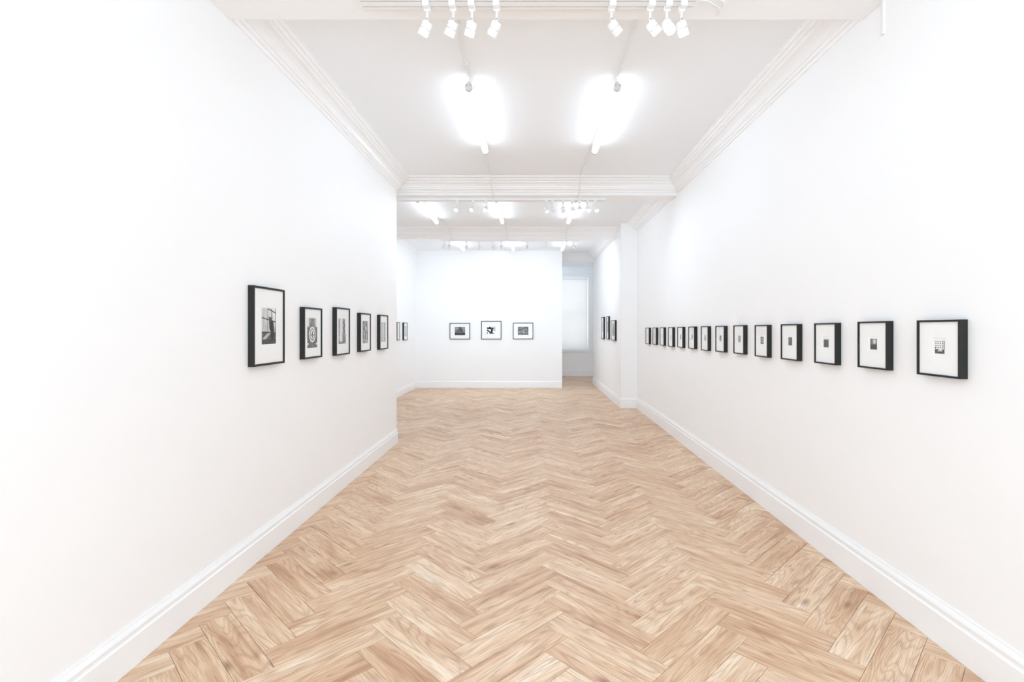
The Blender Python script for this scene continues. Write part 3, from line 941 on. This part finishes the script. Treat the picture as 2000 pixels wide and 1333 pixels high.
# cable loop at the right end of the nearest track
def U(px, py, z):
    y = F * (z - EYE) / (CY - py); return ((px - CX) * y / F, y, z)
z1 = 3.312
conduit('short white cable loop on the nearest beam right of the track',
        [(.90, 2.663, z1), (.97, 2.665, z1), U(1400, 12, z1), U(1405, 16, z1 - .004), U(1407, 21, z1 - .008), U(1404, 27, z1 - .004), U(1401, 31, z1)], .0045, group='cable loops beside the nearest track', name='cable_loop')
conduit('upper white cable loop on the nearest beam, cut by the photo edge',
        [(.90, 2.63, z1), (.98, 2.62, z1), U(1408, 0, z1), U(1414, 4, z1 - .004), U(1415, 9, z1 - .006), U(1412, 13, z1)], .0045, group='cable loops beside the nearest track', name='cable_loop')
# vertical trunking on the right wall
root = empty('wall_trunking', (xr(2.675), 2.675, 3.13)); tag(root, 'short white vertical trunking on right wall below the nearest beam', 'trunking')
m = MB(); m.bevbox(-.012, .004, -.010, .012, .012, .19, .002); m.build('trunking_channel', M_PVC, root)
m = MB(); m.bevbox(-.015, .004, -.012, .014, .0, .026, .003); m.build('trunking_end', M_PVC, root)

# ---------------------------------------------------------------- window at the end of the passage
win = empty('window_1', ((WX0 + WX1) / 2, REAR_Y, WZ0)); tag(win, 'tall white-framed window covered by a pale blind', 'window', kind='structure')
cxw = (WX0 + WX1) / 2; hw = (WX1 - WX0) / 2; hh = WZ1 - WZ0
m = MB()
m.bevbox(-hw - .13, -hw, -.03, .0, 0, hh + .11, .004); m.bevbox(hw, hw + .125, -.03, .0, 0, hh + .11, .004)
m.bevbox(-hw - .15, hw + .14, -.035, .0, hh, hh + .11, .004); m.bevbox(-hw - .16, hw + .15, -.05, .0, hh + .105, hh + .125, .003)
m.build('window_casing', M_TRIM, win)
m = MB(); m.bevbox(-hw - .17, hw + .16, -.07, .10, -.045, 0, .005); m.build('window_sill', M_TRIM, win)
m = MB(); m.ring(2 * hw, hh, [(0, .10), (0, .14), (.05, .14), (.05, .10)])
for v in range(len(m.v)): m.v[v] = (m.v[v][0], m.v[v][1], m.v[v][2] + hh / 2)
m.box(-hw + .05, hw - .05, .105, .135, hh / 2 - .02, hh / 2 + .02)
m.build('window_sash', M_TRIM, win)
m = MB(); m.box(-hw + .05, hw - .05, .119, .123, .05, hh / 2 - .02); m.build('window_pane', M_GLASS, win)
m = MB(); m.box(-hw + .05, hw - .05, .119, .123, hh / 2 + .02, hh - .05); m.build('window_pane', M_GLASS, win)
bl = empty('roller_blind', (cxw, REAR_Y + .04, WZ1 - .03)); tag(bl, 'pale roller blind drawn down over the passage window', 'blind')
R = Matrix.Rotation(math.pi / 2, 4, 'Y')
m = MB(); m.lathe([(.022, -hw + .02), (.022, hw - .02)], R, 16); m.build('roller', M_METAL, bl, smooth=True)
m = MB(); m.box(-hw + .008, hw - .008, -.0225, -.0215, -hh + .05, 0); m.build('blind_fabric', M_BLIND, bl)
m = MB(); m.bevbox(-hw + .008, hw - .008, -.029, -.016, -hh + .035, -hh + .055, .003); m.build('bottom_bar', M_METAL, bl)
m = MB(); m.tube([(hw - .012, -.02, 0), (hw - .012, -.022, -1.9)], .003, 6); m.lathe([(.010, -1.95), (.012, -1.93), (.006, -1.90)], Matrix.Translation((hw - .012, -.022, 0)), 10)
m.build('pull_chain', M_PVC, bl)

--

> [Brief]
Without the pictures, output the full listing exactly as it stands.

> [Worked answer]
The Blender Python script for this scene continues. Write part 3, from line 941 on. This part finishes the script. Treat the picture as 2000 pixels wide and 1333 pixels high.
# cable loop at the right end of the nearest track
def U(px, py, z):
    y = F * (z - EYE) / (CY - py); return ((px - CX) * y / F, y, z)
z1 = 3.312
conduit('short white cable loop on the nearest beam right of the track',
        [(.90, 2.663, z1), (.97, 2.665, z1), U(1400, 12, z1), U(1405, 16, z1 - .004), U(1407, 21, z1 - .008), U(1404, 27, z1 - .004), U(1401, 31, z1)], .0045, group='cable loops beside the nearest track', name='cable_loop')
conduit('upper white cable loop on the nearest beam, cut by the photo edge',
        [(.90, 2.63, z1), (.98, 2.62, z1), U(1408, 0, z1), U(1414, 4, z1 - .004), U(1415, 9, z1 - .006), U(1412, 13, z1)], .0045, group='cable loops beside the nearest track', name='cable_loop')
# vertical trunking on the right wall
root = empty('wall_trunking', (xr(2.675), 2.675, 3.13)); tag(root, 'short white vertical trunking on right wall below the nearest beam', 'trunking')
m = MB(); m.bevbox(-.012, .004, -.010, .012, .012, .19, .002); m.build('trunking_channel', M_PVC, root)
m = MB(); m.bevbox(-.015, .004, -.012, .014, .0, .026, .003); m.build('trunking_end', M_PVC, root)

# ---------------------------------------------------------------- window at the end of the passage
win = empty('window_1', ((WX0 + WX1) / 2, REAR_Y, WZ0)); tag(win, 'tall white-framed window covered by a pale blind', 'window', kind='structure')
cxw = (WX0 + WX1) / 2; hw = (WX1 - WX0) / 2; hh = WZ1 - WZ0
m = MB()
m.bevbox(-hw - .13, -hw, -.03, .0, 0, hh + .11, .004); m.bevbox(hw, hw + .125, -.03, .0, 0, hh + .11, .004)
m.bevbox(-hw - .15, hw + .14, -.035, .0, hh, hh + .11, .004); m.bevbox(-hw - .16, hw + .15, -.05, .0, hh + .105, hh + .125, .003)
m.build('window_casing', M_TRIM, win)
m = MB(); m.bevbox(-hw - .17, hw + .16, -.07, .10, -.045, 0, .005); m.build('window_sill', M_TRIM, win)
m = MB(); m.ring(2 * hw, hh, [(0, .10), (0, .14), (.05, .14), (.05, .10)])
for v in range(len(m.v)): m.v[v] = (m.v[v][0], m.v[v][1], m.v[v][2] + hh / 2)
m.box(-hw + .05, hw - .05, .105, .135, hh / 2 - .02, hh / 2 + .02)
m.build('window_sash', M_TRIM, win)
m = MB(); m.box(-hw + .05, hw - .05, .119, .123, .05, hh / 2 - .02); m.build('window_pane', M_GLASS, win)
m = MB(); m.box(-hw + .05, hw - .05, .119, .123, hh / 2 + .02, hh - .05); m.build('window_pane', M_GLASS, win)
bl = empty('roller_blind', (cxw, REAR_Y + .04, WZ1 - .03)); tag(bl, 'pale roller blind drawn down over the passage window', 'blind')
R = Matrix.Rotation(math.pi / 2, 4, 'Y')
m = MB(); m.lathe([(.022, -hw + .02), (.022, hw - .02)], R, 16); m.build('roller', M_METAL, bl, smooth=True)
m = MB(); m.box(-hw + .008, hw - .008, -.0225, -.0215, -hh + .05, 0); m.build('blind_fabric', M_BLIND, bl)
m = MB(); m.bevbox(-hw + .008, hw - .008, -.029, -.016, -hh + .035, -hh + .055, .003); m.build('bottom_bar', M_METAL, bl)
m = MB(); m.tube([(hw - .012, -.02, 0), (hw - .012, -.022, -1.9)], .003, 6); m.lathe([(.010, -1.95), (.012, -1.93), (.006, -1.90)], Matrix.Translation((hw - .012, -.022, 0)), 10)
m.build('pull_chain', M_PVC, bl)